【読みやすさ】どの漢字を「ひらく」べき?文章も見た目が大事!
漢字→ひらがな に変えること=「ひらく」
漢字をひらがなに変えることを「ひらく」といいます。
文字数が増えるから開くっていうんだよ、と校正初心者のときに教わりましたが、それが真実かどうかはさておき。
なぜ「ひらく」?
なぜ「ひらく」のか、その目的はいくつかあります。
- 漢字かなカナでリズムを作って読みやすくするため
- 文章を平易に見せかけるため
- 読み手の対象年齢にあわせるため
- 文字数を稼ぐため(多用は禁物)
漢字続きの文章は読みにくい
下の例を読んでみてください。
例文1
昔々、ある所に、三匹の子豚が兄弟仲良く暮らしていました
読めなくはありませんが、漢字が多くてやや堅苦しい印象です。単語と単語の間が詰まっていますし、画数が多いので密度が濃いですね。
これを適度に「ひらく」とこうなります。
例文2
むかしむかし、あるところに、3びきの子ブタが兄弟なかよく暮らしていました
平易で読みやすくわかりやすい文章になりましたね。ひらがなをベースに、漢字は「子」「兄弟」「暮らし」のみ。
さらに、「3びき」では漢数字をアラビア数字にして、子ぶたではなくあえてカタカナを用いて「子ブタ」とすることで単語の区切りが分かりやすくなりました。
逆に、ひらがなを漢字に変えることを「とじる」といいます。「ひらく」も「とじる」もいずれも校正用語です。となると、カタカナに変えることは「ヒラク」……? 校正の現場ではヒラクなんて使ったことありませんが。
対象年齢に合わせる
特に、小・中学生を対象とする文章を書く場合には、学年別漢字配当表を参考にしながらどの漢字をひらくか決める必要があります。
これによると、「昔」は小学3年生で、「暮」は小学6年生で習います。先ほどの例文を小学4・5年生向けにするとこうなります。
例文3
昔むかし、あるところに、3びきの子ブタが兄弟なかよくくらしていました
「昔々」としていないのは、「々」が漢字ではなく記号(または符号。校正用語でいう約物)であり、学校では習わないからです。ちなみに、ノマ点と呼びます。

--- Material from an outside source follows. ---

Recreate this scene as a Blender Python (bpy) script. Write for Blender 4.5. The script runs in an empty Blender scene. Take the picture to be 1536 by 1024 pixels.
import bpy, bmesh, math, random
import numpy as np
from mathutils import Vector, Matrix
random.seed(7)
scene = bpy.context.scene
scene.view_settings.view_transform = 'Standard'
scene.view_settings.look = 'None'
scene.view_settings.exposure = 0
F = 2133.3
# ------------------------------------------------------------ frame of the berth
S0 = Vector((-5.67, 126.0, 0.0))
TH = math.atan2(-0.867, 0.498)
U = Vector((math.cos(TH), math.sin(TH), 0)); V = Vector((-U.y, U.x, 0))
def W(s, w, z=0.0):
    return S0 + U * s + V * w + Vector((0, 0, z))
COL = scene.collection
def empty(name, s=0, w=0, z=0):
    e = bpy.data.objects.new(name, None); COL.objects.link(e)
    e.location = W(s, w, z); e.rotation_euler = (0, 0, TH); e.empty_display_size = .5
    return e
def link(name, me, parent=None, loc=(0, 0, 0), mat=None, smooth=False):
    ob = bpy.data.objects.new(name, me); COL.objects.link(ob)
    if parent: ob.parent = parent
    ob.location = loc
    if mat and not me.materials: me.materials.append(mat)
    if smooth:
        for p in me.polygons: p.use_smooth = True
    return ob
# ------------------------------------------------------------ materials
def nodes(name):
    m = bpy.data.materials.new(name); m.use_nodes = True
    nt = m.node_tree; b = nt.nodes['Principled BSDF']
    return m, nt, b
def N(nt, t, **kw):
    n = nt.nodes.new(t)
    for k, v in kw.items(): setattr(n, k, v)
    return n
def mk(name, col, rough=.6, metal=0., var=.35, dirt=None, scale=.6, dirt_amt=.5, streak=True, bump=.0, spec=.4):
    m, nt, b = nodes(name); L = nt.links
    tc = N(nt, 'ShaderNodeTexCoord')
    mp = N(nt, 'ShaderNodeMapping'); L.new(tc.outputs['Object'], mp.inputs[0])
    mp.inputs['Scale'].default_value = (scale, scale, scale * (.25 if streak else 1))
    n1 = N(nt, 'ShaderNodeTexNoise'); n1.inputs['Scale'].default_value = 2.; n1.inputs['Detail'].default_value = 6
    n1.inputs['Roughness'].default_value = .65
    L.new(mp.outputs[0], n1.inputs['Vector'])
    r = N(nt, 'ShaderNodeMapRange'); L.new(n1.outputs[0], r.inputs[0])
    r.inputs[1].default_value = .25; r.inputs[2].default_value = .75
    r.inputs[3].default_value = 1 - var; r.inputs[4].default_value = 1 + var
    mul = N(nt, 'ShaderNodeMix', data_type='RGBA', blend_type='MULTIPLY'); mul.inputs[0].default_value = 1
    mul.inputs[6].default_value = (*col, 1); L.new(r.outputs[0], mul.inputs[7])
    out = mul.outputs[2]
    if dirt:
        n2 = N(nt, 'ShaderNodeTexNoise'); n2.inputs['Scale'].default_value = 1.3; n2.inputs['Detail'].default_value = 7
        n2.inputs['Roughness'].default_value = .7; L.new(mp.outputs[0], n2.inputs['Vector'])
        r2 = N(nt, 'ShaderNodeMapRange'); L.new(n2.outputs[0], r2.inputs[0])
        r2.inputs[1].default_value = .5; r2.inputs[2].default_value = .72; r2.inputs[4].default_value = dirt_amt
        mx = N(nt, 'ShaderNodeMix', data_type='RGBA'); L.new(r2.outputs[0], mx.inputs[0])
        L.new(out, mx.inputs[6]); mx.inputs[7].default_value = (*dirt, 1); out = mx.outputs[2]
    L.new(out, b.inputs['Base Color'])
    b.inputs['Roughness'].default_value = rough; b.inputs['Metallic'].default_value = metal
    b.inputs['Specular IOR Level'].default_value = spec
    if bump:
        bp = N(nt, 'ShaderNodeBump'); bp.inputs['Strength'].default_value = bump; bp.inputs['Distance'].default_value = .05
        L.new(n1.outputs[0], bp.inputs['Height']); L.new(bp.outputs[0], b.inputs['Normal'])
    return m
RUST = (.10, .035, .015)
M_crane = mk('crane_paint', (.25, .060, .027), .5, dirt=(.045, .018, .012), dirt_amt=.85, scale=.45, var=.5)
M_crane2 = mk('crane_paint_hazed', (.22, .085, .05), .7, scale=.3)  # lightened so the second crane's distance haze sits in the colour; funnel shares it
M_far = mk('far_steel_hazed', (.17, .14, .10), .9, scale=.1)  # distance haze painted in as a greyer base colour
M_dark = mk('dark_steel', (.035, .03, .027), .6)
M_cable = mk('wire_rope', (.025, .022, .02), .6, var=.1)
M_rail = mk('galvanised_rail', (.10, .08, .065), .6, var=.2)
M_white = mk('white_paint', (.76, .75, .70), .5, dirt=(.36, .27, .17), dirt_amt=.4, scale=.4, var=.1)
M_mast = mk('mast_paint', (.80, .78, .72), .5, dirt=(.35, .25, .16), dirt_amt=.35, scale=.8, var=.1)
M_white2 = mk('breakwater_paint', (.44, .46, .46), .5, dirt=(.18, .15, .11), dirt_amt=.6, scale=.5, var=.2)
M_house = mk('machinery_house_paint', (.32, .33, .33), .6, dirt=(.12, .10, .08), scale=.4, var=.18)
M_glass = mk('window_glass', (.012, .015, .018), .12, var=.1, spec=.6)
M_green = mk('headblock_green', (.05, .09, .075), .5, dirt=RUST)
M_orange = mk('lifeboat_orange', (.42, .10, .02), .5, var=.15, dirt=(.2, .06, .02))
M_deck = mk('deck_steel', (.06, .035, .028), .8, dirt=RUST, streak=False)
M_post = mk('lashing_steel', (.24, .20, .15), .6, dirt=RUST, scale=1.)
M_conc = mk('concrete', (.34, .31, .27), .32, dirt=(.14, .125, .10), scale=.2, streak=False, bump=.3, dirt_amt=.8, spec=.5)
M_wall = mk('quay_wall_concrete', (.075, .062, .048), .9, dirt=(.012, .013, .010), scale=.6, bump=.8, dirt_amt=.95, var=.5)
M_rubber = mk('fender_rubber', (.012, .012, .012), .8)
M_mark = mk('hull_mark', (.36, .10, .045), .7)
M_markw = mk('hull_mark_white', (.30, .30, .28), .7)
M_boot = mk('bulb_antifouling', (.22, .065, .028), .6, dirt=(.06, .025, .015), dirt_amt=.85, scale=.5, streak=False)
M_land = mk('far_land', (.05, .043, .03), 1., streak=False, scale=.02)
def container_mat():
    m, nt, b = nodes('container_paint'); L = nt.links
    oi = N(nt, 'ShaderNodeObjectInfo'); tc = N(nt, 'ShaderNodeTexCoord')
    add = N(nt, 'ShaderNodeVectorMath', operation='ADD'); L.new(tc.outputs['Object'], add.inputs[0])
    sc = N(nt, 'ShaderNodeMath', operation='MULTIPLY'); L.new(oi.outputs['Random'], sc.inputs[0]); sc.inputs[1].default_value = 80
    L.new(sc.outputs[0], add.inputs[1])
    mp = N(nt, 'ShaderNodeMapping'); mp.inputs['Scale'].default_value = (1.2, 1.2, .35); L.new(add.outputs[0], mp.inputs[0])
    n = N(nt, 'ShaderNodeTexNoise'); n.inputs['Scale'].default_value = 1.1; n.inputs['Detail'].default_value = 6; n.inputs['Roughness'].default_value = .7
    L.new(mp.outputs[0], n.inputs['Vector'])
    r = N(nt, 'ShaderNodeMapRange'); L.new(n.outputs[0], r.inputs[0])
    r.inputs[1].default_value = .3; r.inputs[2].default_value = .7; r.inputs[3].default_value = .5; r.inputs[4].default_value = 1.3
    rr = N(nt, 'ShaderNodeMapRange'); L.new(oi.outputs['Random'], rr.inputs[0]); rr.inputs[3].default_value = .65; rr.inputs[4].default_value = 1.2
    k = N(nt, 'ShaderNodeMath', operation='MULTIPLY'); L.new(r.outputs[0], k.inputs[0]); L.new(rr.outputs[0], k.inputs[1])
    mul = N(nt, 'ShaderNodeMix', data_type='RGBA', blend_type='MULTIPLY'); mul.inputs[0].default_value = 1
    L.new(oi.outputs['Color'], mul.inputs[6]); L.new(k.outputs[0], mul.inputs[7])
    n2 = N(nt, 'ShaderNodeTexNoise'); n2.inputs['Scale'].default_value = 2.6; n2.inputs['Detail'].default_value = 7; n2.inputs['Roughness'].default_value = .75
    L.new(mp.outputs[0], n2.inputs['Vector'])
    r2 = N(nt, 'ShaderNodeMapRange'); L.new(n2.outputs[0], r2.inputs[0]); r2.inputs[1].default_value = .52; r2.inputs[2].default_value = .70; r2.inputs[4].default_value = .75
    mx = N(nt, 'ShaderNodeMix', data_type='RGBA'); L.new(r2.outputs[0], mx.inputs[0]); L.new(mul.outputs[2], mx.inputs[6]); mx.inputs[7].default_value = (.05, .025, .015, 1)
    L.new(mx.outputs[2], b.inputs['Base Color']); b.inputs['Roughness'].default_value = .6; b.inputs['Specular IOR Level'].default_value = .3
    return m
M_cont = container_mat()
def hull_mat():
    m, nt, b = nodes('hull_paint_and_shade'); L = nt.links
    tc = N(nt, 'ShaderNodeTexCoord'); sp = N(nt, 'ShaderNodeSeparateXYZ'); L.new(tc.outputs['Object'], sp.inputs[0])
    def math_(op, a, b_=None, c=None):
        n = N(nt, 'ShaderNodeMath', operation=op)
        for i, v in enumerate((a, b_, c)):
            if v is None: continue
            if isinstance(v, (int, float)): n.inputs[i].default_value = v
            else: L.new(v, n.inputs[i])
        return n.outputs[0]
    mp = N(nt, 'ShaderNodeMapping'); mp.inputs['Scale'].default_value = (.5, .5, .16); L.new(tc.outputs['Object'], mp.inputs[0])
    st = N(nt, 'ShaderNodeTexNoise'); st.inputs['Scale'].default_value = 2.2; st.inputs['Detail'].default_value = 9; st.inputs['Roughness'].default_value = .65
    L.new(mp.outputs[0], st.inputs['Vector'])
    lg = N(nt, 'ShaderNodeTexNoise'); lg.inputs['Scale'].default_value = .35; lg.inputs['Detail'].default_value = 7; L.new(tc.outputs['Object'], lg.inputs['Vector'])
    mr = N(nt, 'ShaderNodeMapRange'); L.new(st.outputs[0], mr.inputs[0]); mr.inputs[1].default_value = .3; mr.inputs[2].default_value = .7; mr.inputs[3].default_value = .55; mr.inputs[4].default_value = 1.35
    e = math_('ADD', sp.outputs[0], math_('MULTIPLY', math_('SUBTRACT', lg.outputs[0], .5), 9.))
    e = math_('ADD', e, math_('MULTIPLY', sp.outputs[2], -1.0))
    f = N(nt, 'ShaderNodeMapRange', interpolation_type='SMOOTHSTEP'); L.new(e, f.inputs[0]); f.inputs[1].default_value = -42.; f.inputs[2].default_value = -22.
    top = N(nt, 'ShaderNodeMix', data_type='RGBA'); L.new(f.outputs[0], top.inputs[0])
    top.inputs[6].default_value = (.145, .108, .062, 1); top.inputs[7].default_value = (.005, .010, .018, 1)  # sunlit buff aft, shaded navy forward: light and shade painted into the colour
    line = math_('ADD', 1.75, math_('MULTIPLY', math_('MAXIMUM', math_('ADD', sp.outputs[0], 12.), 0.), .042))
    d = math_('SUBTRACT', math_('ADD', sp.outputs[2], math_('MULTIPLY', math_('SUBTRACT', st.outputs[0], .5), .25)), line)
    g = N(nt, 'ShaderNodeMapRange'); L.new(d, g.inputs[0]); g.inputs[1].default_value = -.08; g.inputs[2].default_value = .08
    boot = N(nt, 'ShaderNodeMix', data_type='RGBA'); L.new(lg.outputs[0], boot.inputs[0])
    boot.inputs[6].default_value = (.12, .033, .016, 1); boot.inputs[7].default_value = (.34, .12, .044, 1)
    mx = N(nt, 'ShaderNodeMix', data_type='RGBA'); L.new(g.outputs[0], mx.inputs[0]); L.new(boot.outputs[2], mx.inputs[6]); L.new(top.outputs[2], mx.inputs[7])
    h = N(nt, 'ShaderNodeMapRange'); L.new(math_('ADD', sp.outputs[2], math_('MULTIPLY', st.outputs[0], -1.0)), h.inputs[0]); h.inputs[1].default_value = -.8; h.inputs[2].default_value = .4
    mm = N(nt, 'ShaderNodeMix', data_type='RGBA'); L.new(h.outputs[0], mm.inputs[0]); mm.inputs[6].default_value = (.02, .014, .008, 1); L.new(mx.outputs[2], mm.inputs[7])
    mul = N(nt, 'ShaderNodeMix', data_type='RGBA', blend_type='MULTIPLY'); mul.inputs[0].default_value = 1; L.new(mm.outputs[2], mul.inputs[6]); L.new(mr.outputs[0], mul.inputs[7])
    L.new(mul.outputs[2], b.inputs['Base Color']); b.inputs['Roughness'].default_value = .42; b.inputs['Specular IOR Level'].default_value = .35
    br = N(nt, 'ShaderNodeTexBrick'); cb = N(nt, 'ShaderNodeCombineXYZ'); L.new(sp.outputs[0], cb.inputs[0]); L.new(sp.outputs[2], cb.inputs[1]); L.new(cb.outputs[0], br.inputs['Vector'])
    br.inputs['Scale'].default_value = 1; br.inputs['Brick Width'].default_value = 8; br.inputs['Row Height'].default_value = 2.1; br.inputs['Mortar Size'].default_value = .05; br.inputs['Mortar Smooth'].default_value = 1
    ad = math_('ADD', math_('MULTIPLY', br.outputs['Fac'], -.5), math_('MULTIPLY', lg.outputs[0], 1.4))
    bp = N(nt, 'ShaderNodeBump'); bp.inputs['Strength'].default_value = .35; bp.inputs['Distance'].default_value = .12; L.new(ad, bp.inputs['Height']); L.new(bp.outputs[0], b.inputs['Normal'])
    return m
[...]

対象年齢に合わせるため。とはいうものの、じつは読み手の対象年齢が厳密に区切られているケースはあまり多くありません。あったとしても、たいていの場合はその執筆媒体で統一すべき用字用語が優先されます。
ここで、例文2に戻って解説してみましょう。
例文2
むかしむかし、あるところに、3びきの子ブタが兄弟なかよく暮らしていました
一文字目の印象は超重要です。その文章全体のファーストインプレッションを決めるからです。この例文の場合は誰にでも読みやすい昔話なので、ひらがなを採用しました。
また、「くらす」ではなく「暮らす」としたのは、前の「なかよく」とのつながりを意識したためです。対象年齢という制限がなければ、「なかよくくらす」よりも「なかよく暮らす」の方が単語の区切りが分かりやすいと思いませんか?
このあたりは書き手の好みが多大に影響します。自分が書いていて・読んでいて気持ちいい文章を書くことも大切にしたいですね。
ひとつの媒体・記事・文書のなかで統一することが大事
どの漢字をひらくかとじるかについては、媒体・記事・文書をとおして統一しておきましょう。上の例文でいえば、「昔々」「むかしむかし」「昔むかし」が混在したり、「子豚」「子ぶた」「子ブタ」と表記がゆれたりする事態は避けるべきです。
- 執筆前または執筆中に用字用語集を作る
- 絶対に揺れたくない重要キーワードは、校正段階で検索をかける
これらの工夫で、漢字のひらく・とじるだけでなく用字用語全体の表記ゆれを防ぐことができます。
特に、複数の執筆者・校正者・編集者が協力して作り上げる媒体の場合は、全員で用字用語集を共有しておくことをおすすめします。